TASK REQUIREMENTS: Pictures excluded, return the lines below from the first through the line holding "SC.camera = cam".

INFORMATION SUPPLIED:
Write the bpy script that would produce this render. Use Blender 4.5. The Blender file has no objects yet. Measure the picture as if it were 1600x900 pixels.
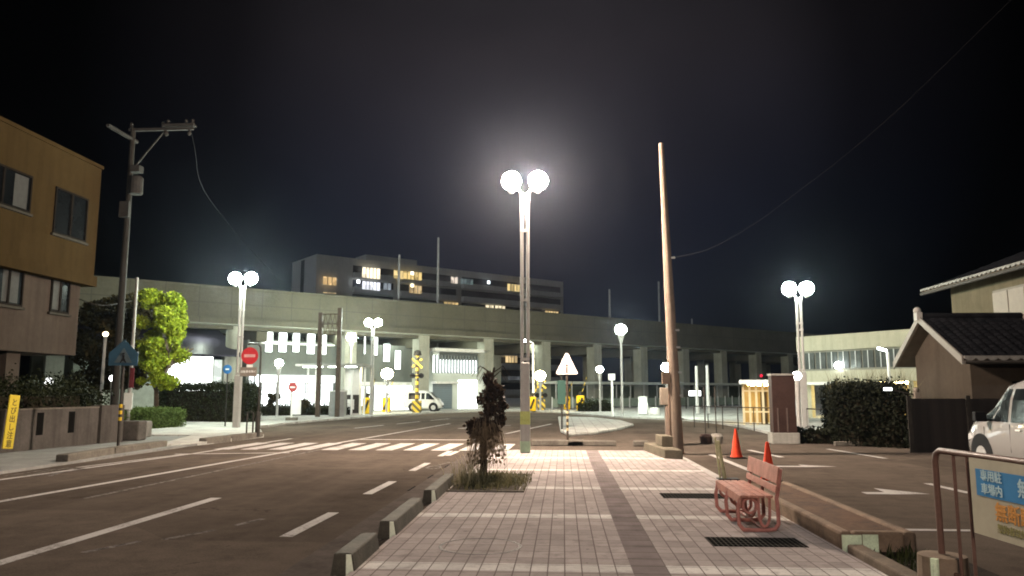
import bpy, bmesh, math, random
import numpy as np
from mathutils import Vector, Matrix, Euler
R = math.radians
PI = math.pi
rng = random.Random(7)
nrg = np.random.default_rng(7)
SC = bpy.context.scene
COL = SC.collection

# ------------------------------------------------------------------ camera
CAMH = 1.6
EUL = Euler((R(90 + 7.69), 0, R(3.78)))
RM = EUL.to_matrix()
cam = bpy.data.objects.new('camera', bpy.data.cameras.new('camera'))
COL.objects.link(cam)
cam.location = (0, 0, CAMH)
cam.rotation_euler = EUL
cam.data.lens = 27.0
cam.data.sensor_width = 36.0
cam.data.clip_end = 3000
cam.data.clip_start = 0.05
SC.camera = cam

def ray(px, py):
    return (RM @ Vector(((px - 800) / 1200, (450 - py) / 1200, -1))).normalized()
def G(px, py, z=0.0):
    d = ray(px, py); t = (z - CAMH) / d.z
    return Vector((d.x * t, d.y * t, z))
def V(px, py, Y):
    d = ray(px, py); t = Y / d.y
    return Vector((d.x * t, Y, CAMH + d.z * t))

def YA(D):
    return CAMH / math.tan(math.atan((612 + 1920 / D - 450) / 1200) - R(7.69))

# ------------------------------------------------------------------ materials
MC = {}
def nt_new(name):
    m = bpy.data.materials.new(name); m.use_nodes = True
    nt = m.node_tree; nt.nodes.clear()
    out = nt.nodes.new('ShaderNodeOutputMaterial')
    return m, nt, out
def N(nt, t, **kw):
    n = nt.nodes.new(t)
    for k, v in kw.items(): setattr(n, k, v)
    return n
def math_n(nt, op, a, b=None, c=None):
    n = nt.nodes.new('ShaderNodeMath'); n.operation = op
    for i, v in enumerate((a, b, c)):
        if v is None: continue
        if isinstance(v, (int, float)): n.inputs[i].default_value = v
        else: nt.links.new(v, n.inputs[i])
    return n.outputs[0]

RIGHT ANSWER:
Write the bpy script that would produce this render. Use Blender 4.5. The Blender file has no objects yet. Measure the picture as if it were 1600x900 pixels.
import bpy, bmesh, math, random
import numpy as np
from mathutils import Vector, Matrix, Euler
R = math.radians
PI = math.pi
rng = random.Random(7)
nrg = np.random.default_rng(7)
SC = bpy.context.scene
COL = SC.collection

# ------------------------------------------------------------------ camera
CAMH = 1.6
EUL = Euler((R(90 + 7.69), 0, R(3.78)))
RM = EUL.to_matrix()
cam = bpy.data.objects.new('camera', bpy.data.cameras.new('camera'))
COL.objects.link(cam)
cam.location = (0, 0, CAMH)
cam.rotation_euler = EUL
cam.data.lens = 27.0
cam.data.sensor_width = 36.0
cam.data.clip_end = 3000
cam.data.clip_start = 0.05
SC.camera = cam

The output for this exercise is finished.